S O L U T I O N : (Ques. Error)

$\underline{\bf{Given\::}}$

ABCD is an isosceles trapezium it's parallel side measure 13 cm & 25 cm, it's non - parallel sides are equal & measure 10 cm .

$\underline{\bf{Explanation\::}}$

Firstly, attachment a figure of Isosceles trapezium according to the question.

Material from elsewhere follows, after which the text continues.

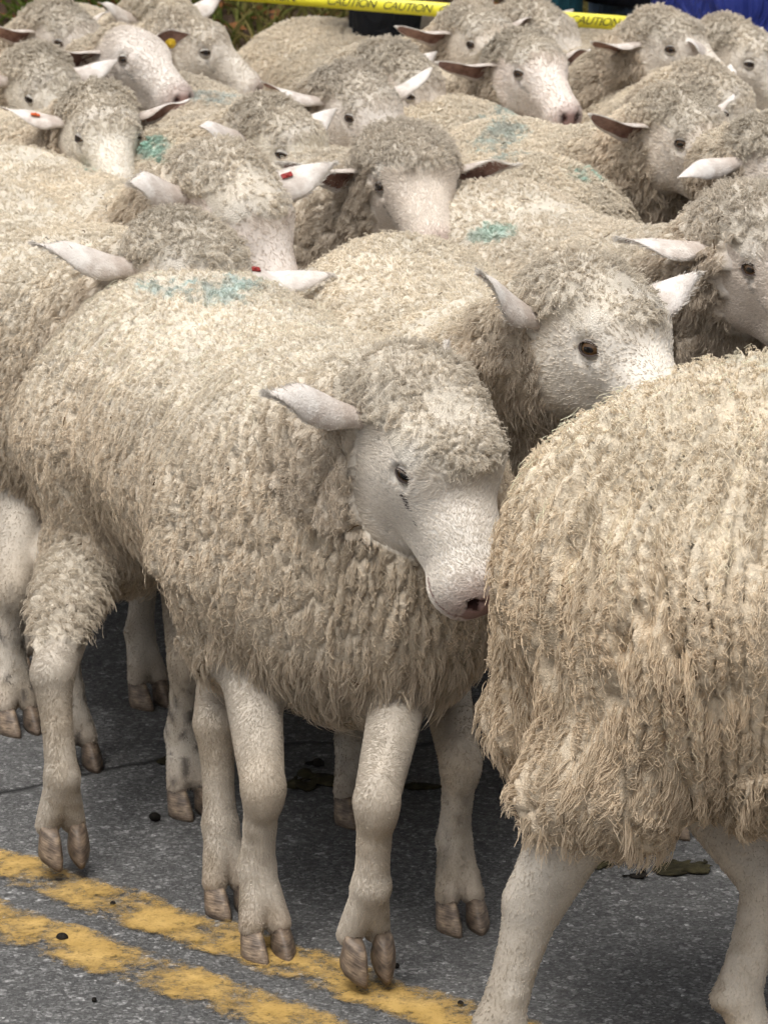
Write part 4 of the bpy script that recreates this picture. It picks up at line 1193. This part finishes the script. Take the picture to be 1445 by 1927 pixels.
for px in (510, 660, 765, 870, 990, 1118, 1240, 1360):
    q = at(px, 0, d=7.02); u = (q[0] - ta[0]) / tdir[0]
    s0 = (u - tl / 2) / (tl / 2 + 1.2); tw = .25 * math.sin(u * 2.1) + .1 * math.sin(u * 5.3)
    cu = bpy.data.curves.new('lettering', 'FONT'); cu.body = 'CAUTION'; cu.size = .0235; cu.shear = .35; cu.align_x = 'CENTER'; cu.align_y = 'CENTER'; cu.space_character = .92
    tmp = bpy.data.objects.new('tmp', cu); COL.objects.link(tmp)
    dg = bpy.context.evaluated_depsgraph_get(); me = bpy.data.meshes.new_from_object(tmp.evaluated_get(dg))
    bpy.data.objects.remove(tmp); me.materials.clear(); me.materials.append(TEXT)
    o = bpy.data.objects.new('lettering', me); COL.objects.link(o); o.parent = tape_root
    p = tdir * u + np.array((0, .004 * math.sin(u * 7) - .0035, -.02 * (1 - s0 * s0) + .02))
    o.location = p.tolist(); o.rotation_euler = (R(90) - tw * .6, -math.asin(-tdir[2]) * -1, 0); o.scale = (1, 1, 1)

# ------------------------------------------------------------------ droppings and bits on the road
DUNG = []
for nm, c in (('dung_olive', (.028, .024, .012)), ('dung_dark', (.012, .010, .008))):
    b = NB(nm); tc = b.n('TexCoord'); n1 = b.n('TexNoise', {'Vector': tc.outputs['Object'], 'Scale': 60.0, 'Detail': 5.0})
    col = b.mix(b.ramp(n1.outputs['Fac'], [(.35, 0.0), (.7, 1.0)]), tuple(x * .5 for x in c), tuple(x * 1.9 for x in c))
    bp = b.n('Bump', {'Strength': 1.0, 'Distance': .006, 'Height': n1.outputs['Fac']})
    DUNG.append(b.bsdf(col, .85, .15, bp.outputs[0]))
def dung(px, py, rx, ry, h, label, mi=0, seed=0, n=14):
    rr = np.random.RandomState(seed); c = at(px, py, z=0)
    pr = [(ell((0, 0, -.004), (rx * .85, ry * .85, .010)), 0)]
    for i in range(n):
        a, r = rr.uniform(0, 6.28), math.sqrt(rr.uniform()) * .9
        s = rr.uniform(.25, .6) * min(rx, ry)
        pr.append((ell((math.cos(a) * r * rx, math.sin(a) * r * ry, rr.uniform(0, .4) * h), (s, s * rr.uniform(.6, 1.1), h * rr.uniform(.3, .8))), .004))
    def f(p):
        x, y, z = comp(p)
        return np.maximum(blend(pr, x, y, z) + .006 * noise(p, 150, seed) + .0025 * noise(p, 420, seed + 1), -z + .001).astype(np.float32)
    V, F, N = polygonise(f, (-rx * 1.8, -ry * 1.8, -.012), (rx * 1.8, ry * 1.8, h * 2.2 + .01), max(.003, rx / 16), 1)
    o = mesh_obj('dung_patch', V, F, DUNG[mi]); o.location = (c[0], c[1], .0005); o.scale = (1, 1, .55)
    return tag(o, label, 'dung', 'droppings on the road')
dung(580, 1472, .045, .030, .012, 'wide trampled olive dung patch on the road behind the front legs', 0, 1, 20)
dung(592, 1440, .016, .012, .016, 'dark dung lump at the back of the wide olive dung patch', 1, 2, 8)
dung(1095, 1625, .034, .028, .010, 'olive dung patch behind the shaggy hind leg', 0, 3, 18)
dung(1190, 1650, .015, .014, .018, 'small dark dung lump between the two olive dung patches', 1, 4, 8)
dung(1290, 1635, .036, .024, .012, 'rough olive dung heap beneath the belly of the large fleece', 0, 5, 20)
dung(1170, 1575, .030, .018, .005, 'flat dark dung smear in the shade under the belly', 1, 6, 14)
dung(312, 1432, .016, .012, .008, 'small olive dung patch beside the speckled foreleg', 0, 7, 8)
dung(405, 1550, .014, .012, .010, 'brown dung crumbs beside the speckled hoof', 0, 8, 9)
dung(800, 1480, .022, .018, .008, 'little olive dung patch behind the lifted forefoot', 0, 9, 9)
def pellet(px, py, r, label, seed):
    rr = np.random.RandomState(seed); c = at(px, py, z=0)
    V, F = uv_ball(r, 14, 10, 1.15, .9, .85); V = np.array(V); V = V * (1 + .07 * noise(V, 5 / r * .35, seed))[:, None]
    o = mesh_obj('dung_pellet', V, F, DUNG[1]); o.location = (c[0], c[1], r * .8); o.rotation_euler = (rr.uniform(-.3, .3), rr.uniform(-.3, .3), rr.uniform(0, 6))
    tag(o, label, 'dung pellet', 'dung pellets on the road')
pellet(118, 1771, .0062, 'round black dung pellet lying on the lower yellow line', 1)
pellet(292, 1545, .0072, 'black dung pellet on bare asphalt above the yellow lines', 2)
pellet(213, 1705, .0040, 'tiny black dung pellet at the break in the upper yellow line', 3)
pellet(745, 1822, .0040, 'tiny dark pellet beside the lifted front hoof', 4)
pellet(866, 1893, .0040, 'tiny dark pellet near the end of the yellow line', 5)
pellet(178, 1885, .0034, 'tiny grey-black pellet on asphalt below the yellow lines', 6)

As we know that formula of the area of trapezium;

$\boxed{\bf{Area=\frac{1}{2} \times (sum\:of\:base) \times height }}$

A/q

We have,

• AB = 13 cm
• FC = 25 cm
• AF = 10 cm
• BC = 10 cm

So, ED = FC - AB

→ ED = 25 cm - 13 cm

→ ED = 12 cm

Therefore it's isosceles trapezium, so 2FE = ED

→ 2 FE =  12

→ FE = 12/2

→ FE = 6 cm

Now,

$\underline{\underline{\tt{Using\:by\:Pythagoras\:theorem\::}}}$

$\mapsto\sf{(Hypotenuse)^{2} = (Base)^{2} + (Perpendicular)^{2}}$

$\mapsto\sf{(AF)^{2} = (FE)^{2} + (AE)^{2}}$

$\mapsto\sf{(10)^{2} = (6)^{2} + (AE)^{2}}$

$\mapsto\sf{100 = 36 + (AE)^{2}}$

$\mapsto\sf{(AE)^{2} = 100 -36}$

$\mapsto\sf{(AE)^{2} = 64}$

$\mapsto\sf{AE =\sqrt{64} }$

$\mapsto\bf{AE =8\:cm}$

Now,

$\mapsto\tt{Area \:of\:trapezium = \dfrac{1}{2} \times (Sum\:of\:base) \times height }$

$\mapsto\tt{Area \:of\:trapezium = \dfrac{1}{2} \times (13+25) \times 8}$

$\mapsto\tt{Area \:of\:trapezium = \dfrac{1}{\cancel{2}} \times 38 \times \cancel{8}}$

$\mapsto\tt{Area \:of\:trapezium = 38 \times 4}$

$\mapsto\bf{Area \:of\:trapezium = 152\:cm^{2}}$

Thus,

The area of the trapezium will be 152 cm² .